Between the Temples (2024)

Direction: Nathan Silver
Country: USA

Directed and co-written by Nathan Silver, the comedy-drama Between the Temples strives to be quirky and offbeat, but ultimately misses the mark. Starring Jason Schwartzman and Carol Kane, the film is staged with a bunch of embarrassments that feel more flat than profound. 

The story revolves around Benjamin Gottlieb (Schwartzman), a 40-year-old kosher cantor struggling to cope with the death of his wife. He finds a glimmer of hope in Carla Kessler (Kane), his former music teacher, whom he agrees to help prepare for a late-in-life bat mitzvah. 

While the premise holds promise, the execution falters.
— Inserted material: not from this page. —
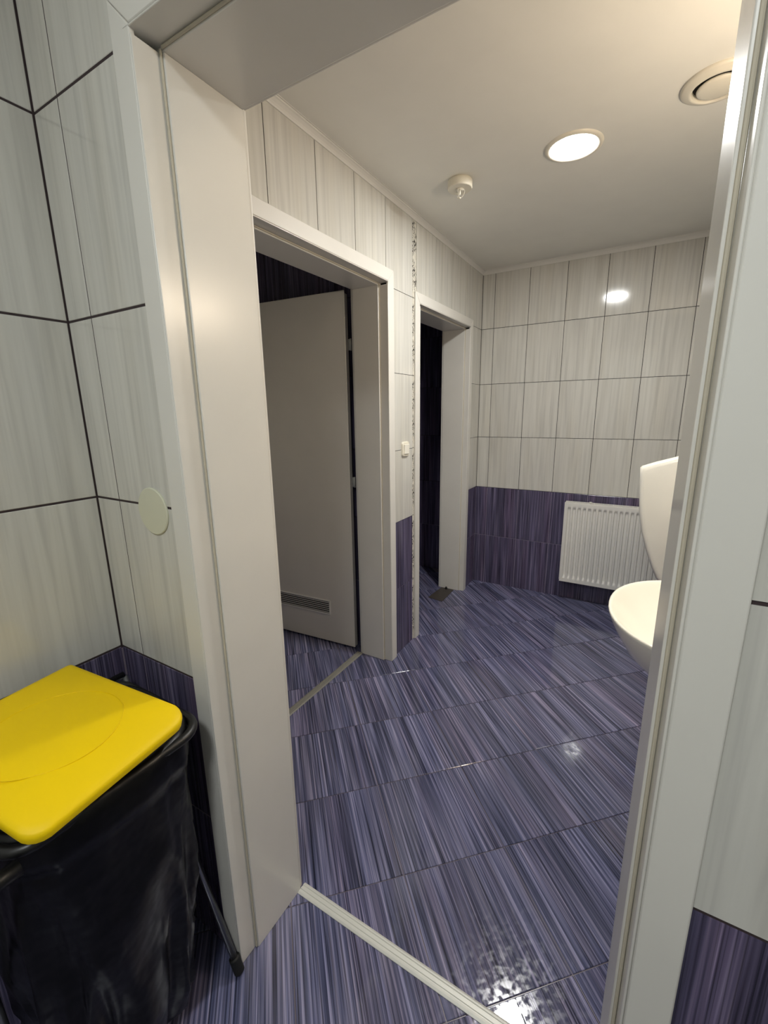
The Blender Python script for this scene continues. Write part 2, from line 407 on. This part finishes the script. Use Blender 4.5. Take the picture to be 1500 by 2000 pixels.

The film never finds its rhythm, frequently losing momentum just when it should be gaining traction. Lacking the wit and style it aspires to, Between the Temples tries to inject energy into situations that implode under the weight of its own excessive pressure. 

Despite satisfactory performances from Schwartzman and Kane, the result is disappointingly televisual, culminating in a bewildering climax, full of emotional swings, that is the opposite of a knockoff. Not much in the material stimulates, and the film, sloppily rendered and off-punttingly screwy, doesn’t leave an impression.

Asteroid City (2023)

Direction: Wes Anderson
Country: USA 

Directed by Wes Anderson, Asteroid City blends romance, sci-fi, western, and comedy in an offbeat manner, but stumbles on a few metaphysical questions - death, human existence, the extraterrestrial - that leave us adrift. The bits and pieces of this uninspired chamber film are choppily assembled, with clumsy dialogue serving as a makeshift bridge for passionless scenes fabricated with an enforced mood and drowsy vibes. Here, everything is artificial, including the scenario. 

Anderson and his regular collaborator, the screenwriter Roman Copolla, worked together for the fifth time, drawing inspiration from films by Robert Altman, John Sturges and Paul Newman. The year is 1955. Days after the death of his wife, the confident photojournalist Augie Steenbeck (Jason Schwartzman) begins a romance with the unenthusiastic actress Midge Campbell (Scarlett Johansson). He doesn’t get along with his father-in-law, Stanley Zak (Tom Hanks), and is proud of his shy little genius son, Woodrow (Jake Ryan), a Junior Stargazer winner. All these and other characters, along with all their moves, are products of the mind of Conrad Earp (Edward Norton), a renowned playwright.

With a convoluted scrip, fatuous characters, and obtuse comedic tones trailing off into alien-invasion nonsense, no dream cast could succeed in turning this fabrication into a hip and funny cinematic experience. Both its surface and essence are phony but, worse than that, is the movie’s inability to offer any insight about anything. Asteroid City is equal parts tackiness and boredom. As a result, I urge you to avoid being quarantined by this desert of ideas.